Another blocking diode, D1, also plays an important
role in tq measurements and must be properly selected. Its
purpose is to prevent the dv/dt ramp from feeding back
into the Current Source and di/dt Circuit and also to
momentarily apply a reverse blocking voltage (a function
of −V2 of the di/dt circuit) to the DUT. Consequently, D1
must have a reverse recovery time trr greater than the
DUT, but less than the tq time. When measuring standard
recovery SCRs, its selection — fast recovery rectifiers or
standard recovery — is not that critical, however, for fast
recovery, low tq SCRs, the diode must be tailored to the
DUT to produce accurate results. Also, the current rating
of the diode must be compatible with the DUT test
current. These effects are illustrated in the waveforms
shown in Figure 5.7 where both a fast recovery rectifier
and standard recovery rectifier were used in measuring tq
of a standard 2N6508 SCR. Although the di/dt’s were the
same, the reverse recovery current IRM and trr were
greater with the standard recovery rectifier, resulting in a
somewhat shorter tq (59 μs versus 63 μs). In fact, tq is
affected by the initial conditions (ITM, di/dt, IRM, dv/dt,
etc.) and these conditions should be specified to maintain
measurement repeatability. This is later described in the
published curves and tables.
Finally, the resistor R1 and the resultant current I1 in the
dv/dt circuit must meet certain criteria: I1 should be
greater than the SCR holding current so that when the
DUT does indicate tq limitation, it latches up, thus
suppressing the dv/dt ramp voltage; and, for fast SCRs
(low tq), I1 should be large enough to ensure measurement
repeatability. Typical values of I1 for standard and fast
SCRs may be 50 mA and 500 mA, respectively.
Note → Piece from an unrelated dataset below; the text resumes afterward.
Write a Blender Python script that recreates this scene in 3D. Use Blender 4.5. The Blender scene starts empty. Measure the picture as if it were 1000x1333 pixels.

Obviously, for high forward blocking voltage + V1 tests,
the power requirements must be met.
EFFECTS OF GATE BIAS ON tq
Examples of the effects of I1 on tq are listed in
Table 5.III whereby standard and fast SCRs were tested
with about 50 mA and 1 A, respectively. Note that the low
tq SCR’s required fast recovery diodes and high I1 current.
TEST FIXTURE POWER SUPPLIES
Most of the power supplies for the system are self
contained, including the +12 V supply for the Constant
Current Circuit. This simple, unregulated supply furnishes
up to 60 A peak pulsed current, primarily due to the line
synchronized operation of the system. Power supplies
+V1 and −V2, for this exercise, were external supplies,
since they are variable, but they can be incorporated in the
system. The reverse blocking voltage to the DUT is
supplied by − V2 and is typically set for about −10 V to
−20 V, being limited to the breakdown voltage of the
diverting power MOSFETS (VDSS = 60 V). The +12 V
unregulated supply can be as high as +20 V when
unloaded; therefore, −V2 (MAX), in theory, would be
−40 V but should be limited to less than −36 V due to the
56 V protective Zener across the drain−source of the
FETs. Also, −V2 must be capable of handling the peak
60 A, diverting current, if so required.
The reapplied forward blocking voltage power supply
+V1, may be as high as the DUT VDRM which
conceivably can be 600 V, 1,000 V or greater and, since
this supply is on most of the time, must be able to supply
the required I1. Due to the sometimes high power
requirements, +V1 test conditions may have to be reduced
for extremely fast SCRs.